A cultural “tip” from your friends at EC San Francisco

Many foreigners are shocked when they come to the US and realize that they are supposed to tip people for their services. It is customary to not only tip bartenders and servers at restaurants, but also to tip taxi drivers, hairstylists, barbers, valets, bellhops, as well as others. In general, for a food bill you tip 15-20% of the total bill. This is because servers and bartenders rely on tips to make a living. Restaurant and bar owners pay workers minimum wage and those tips are then shared amongst the chefs, dishwashers, hostess, etc.

The rule of thumb is that if you can’t afford to tip, then you can’t afford to eat out. Here is the experience of Hyeunjung Oh, a.k.a. Jenny, and her thoughts on tipping.

(Kelly, Senior Teacher, EC San Francisco

Today's "tip" -  carrots are good for your night vision..
Today’s “tip” – carrots are good for your night vision..  (puns are a part of language fluency)

)

 Tipping culture is one of the big culture differences between USA and Korea. In USA, if the person does a service, you should give some tips to him or her. It’s like a service charge. Recently, the average of paying tips is 15%. However, in Korea, I’ve never given tips for service. I take it for granted because they are there for treating us and take money from the owner. Moreover, there are many “self” things in Korea. For example, water is a very common self service thing. In some restaurants taking side dishes is also a self service thing. So when I first paid for food  here, I felt I should pay too much money.

 I wanted to know why we should tip in USA, so I searched on the Internet. It said tipping  is a way of rewarding waiters for good service (with high tips) and penalizing bad service (with low tips). It can be a standard of their service. Besides, tipping is a kind of attachment.
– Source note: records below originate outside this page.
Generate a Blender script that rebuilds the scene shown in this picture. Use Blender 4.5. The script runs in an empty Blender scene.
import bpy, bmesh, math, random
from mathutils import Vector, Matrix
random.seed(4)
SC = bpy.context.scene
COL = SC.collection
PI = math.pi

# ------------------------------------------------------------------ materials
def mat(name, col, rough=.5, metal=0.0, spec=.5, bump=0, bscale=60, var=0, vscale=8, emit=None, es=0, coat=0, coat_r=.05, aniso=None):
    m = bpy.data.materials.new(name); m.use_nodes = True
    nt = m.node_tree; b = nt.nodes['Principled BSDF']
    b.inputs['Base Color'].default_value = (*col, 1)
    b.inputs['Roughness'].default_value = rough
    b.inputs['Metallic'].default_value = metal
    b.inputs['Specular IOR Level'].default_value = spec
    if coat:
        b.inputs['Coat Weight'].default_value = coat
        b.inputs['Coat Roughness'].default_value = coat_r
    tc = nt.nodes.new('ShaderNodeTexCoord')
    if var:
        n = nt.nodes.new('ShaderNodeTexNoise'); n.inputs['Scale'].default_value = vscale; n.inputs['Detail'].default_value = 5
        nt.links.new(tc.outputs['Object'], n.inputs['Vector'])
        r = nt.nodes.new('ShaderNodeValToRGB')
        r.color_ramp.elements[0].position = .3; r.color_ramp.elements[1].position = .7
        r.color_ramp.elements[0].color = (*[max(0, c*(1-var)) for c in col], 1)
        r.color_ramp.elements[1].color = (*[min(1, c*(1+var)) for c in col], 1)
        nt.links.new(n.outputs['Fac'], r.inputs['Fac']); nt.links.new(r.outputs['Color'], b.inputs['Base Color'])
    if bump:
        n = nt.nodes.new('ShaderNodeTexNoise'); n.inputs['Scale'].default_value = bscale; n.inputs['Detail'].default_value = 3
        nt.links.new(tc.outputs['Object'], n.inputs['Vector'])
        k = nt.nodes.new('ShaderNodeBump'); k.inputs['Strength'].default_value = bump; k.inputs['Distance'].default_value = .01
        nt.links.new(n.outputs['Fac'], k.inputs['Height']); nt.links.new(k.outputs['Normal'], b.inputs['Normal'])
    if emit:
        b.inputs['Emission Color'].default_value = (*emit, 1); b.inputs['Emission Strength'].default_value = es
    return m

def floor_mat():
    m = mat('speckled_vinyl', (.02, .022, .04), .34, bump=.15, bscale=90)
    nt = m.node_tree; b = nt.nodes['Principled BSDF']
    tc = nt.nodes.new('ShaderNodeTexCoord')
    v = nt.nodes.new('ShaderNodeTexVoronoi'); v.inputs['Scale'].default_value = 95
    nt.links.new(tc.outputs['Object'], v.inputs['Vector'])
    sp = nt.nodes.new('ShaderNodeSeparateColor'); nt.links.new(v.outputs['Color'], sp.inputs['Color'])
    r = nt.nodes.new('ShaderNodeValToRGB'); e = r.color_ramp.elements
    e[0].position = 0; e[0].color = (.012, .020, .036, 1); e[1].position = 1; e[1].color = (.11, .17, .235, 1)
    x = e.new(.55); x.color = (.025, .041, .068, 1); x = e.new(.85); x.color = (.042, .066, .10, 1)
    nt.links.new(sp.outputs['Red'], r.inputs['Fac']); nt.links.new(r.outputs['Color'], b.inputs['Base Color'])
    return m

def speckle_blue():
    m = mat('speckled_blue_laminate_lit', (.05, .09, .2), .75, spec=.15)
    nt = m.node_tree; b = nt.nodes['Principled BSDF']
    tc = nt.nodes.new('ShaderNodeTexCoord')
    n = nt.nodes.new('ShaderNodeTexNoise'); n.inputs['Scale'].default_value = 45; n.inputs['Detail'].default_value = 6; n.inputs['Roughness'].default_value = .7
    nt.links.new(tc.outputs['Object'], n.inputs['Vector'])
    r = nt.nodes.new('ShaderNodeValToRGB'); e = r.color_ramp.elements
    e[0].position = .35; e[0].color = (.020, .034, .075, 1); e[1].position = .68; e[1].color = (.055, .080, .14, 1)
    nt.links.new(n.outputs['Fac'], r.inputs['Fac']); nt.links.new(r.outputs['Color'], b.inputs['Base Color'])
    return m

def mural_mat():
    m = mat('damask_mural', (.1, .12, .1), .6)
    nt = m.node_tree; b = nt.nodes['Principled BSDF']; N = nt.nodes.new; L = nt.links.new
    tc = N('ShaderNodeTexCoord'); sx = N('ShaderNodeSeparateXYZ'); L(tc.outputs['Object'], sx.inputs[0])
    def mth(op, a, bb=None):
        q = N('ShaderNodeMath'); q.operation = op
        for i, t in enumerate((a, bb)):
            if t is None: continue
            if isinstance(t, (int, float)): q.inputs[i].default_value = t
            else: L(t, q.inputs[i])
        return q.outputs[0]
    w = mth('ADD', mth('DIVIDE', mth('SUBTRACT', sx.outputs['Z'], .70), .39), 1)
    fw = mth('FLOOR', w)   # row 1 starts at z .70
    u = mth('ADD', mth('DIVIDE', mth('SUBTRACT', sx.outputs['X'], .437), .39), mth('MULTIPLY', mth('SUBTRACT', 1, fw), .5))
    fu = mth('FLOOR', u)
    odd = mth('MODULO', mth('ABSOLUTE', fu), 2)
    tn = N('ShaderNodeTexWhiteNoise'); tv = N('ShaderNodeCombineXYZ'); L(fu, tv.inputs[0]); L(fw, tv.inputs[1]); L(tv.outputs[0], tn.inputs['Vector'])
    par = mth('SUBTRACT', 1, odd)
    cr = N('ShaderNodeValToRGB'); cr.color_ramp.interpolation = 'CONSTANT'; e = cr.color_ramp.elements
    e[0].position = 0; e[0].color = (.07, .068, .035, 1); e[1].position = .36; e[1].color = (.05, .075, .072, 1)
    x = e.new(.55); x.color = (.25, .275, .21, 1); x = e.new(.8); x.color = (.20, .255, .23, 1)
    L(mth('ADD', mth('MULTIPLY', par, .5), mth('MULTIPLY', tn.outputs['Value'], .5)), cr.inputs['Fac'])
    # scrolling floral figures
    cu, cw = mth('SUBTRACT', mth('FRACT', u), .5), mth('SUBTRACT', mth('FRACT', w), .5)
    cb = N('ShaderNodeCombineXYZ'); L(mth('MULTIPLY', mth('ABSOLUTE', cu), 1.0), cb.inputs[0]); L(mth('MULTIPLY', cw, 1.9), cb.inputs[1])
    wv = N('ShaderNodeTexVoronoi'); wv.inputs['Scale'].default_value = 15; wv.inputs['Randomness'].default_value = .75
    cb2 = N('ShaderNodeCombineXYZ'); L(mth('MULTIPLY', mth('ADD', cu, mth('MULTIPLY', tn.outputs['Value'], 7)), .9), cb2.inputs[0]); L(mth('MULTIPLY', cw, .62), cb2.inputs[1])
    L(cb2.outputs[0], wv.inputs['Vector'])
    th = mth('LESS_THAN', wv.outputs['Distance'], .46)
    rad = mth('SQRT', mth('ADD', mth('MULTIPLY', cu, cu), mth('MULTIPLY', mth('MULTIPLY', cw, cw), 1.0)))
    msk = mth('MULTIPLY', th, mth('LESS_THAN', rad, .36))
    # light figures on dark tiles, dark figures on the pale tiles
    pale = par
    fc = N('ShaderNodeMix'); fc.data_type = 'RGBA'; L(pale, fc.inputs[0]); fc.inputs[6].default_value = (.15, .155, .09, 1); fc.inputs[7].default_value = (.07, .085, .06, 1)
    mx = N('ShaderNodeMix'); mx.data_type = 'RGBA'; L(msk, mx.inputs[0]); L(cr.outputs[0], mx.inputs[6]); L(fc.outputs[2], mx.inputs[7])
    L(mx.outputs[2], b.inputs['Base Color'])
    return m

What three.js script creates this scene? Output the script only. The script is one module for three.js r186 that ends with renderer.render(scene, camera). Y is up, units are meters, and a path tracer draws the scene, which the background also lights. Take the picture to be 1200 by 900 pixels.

It make to exchange warm-hearted feeling between waiters and customers. Therefore, I could understand more about tipping. And from now, I try taking tipping for granted. It is just cultural difference.

(Jenny, S. Korea)

Just a note  –  it the service is terrible, or the food is no good, don’t tip.  Since you will never return to that restaurant, you risk nothing, and you send a message that they should try harder.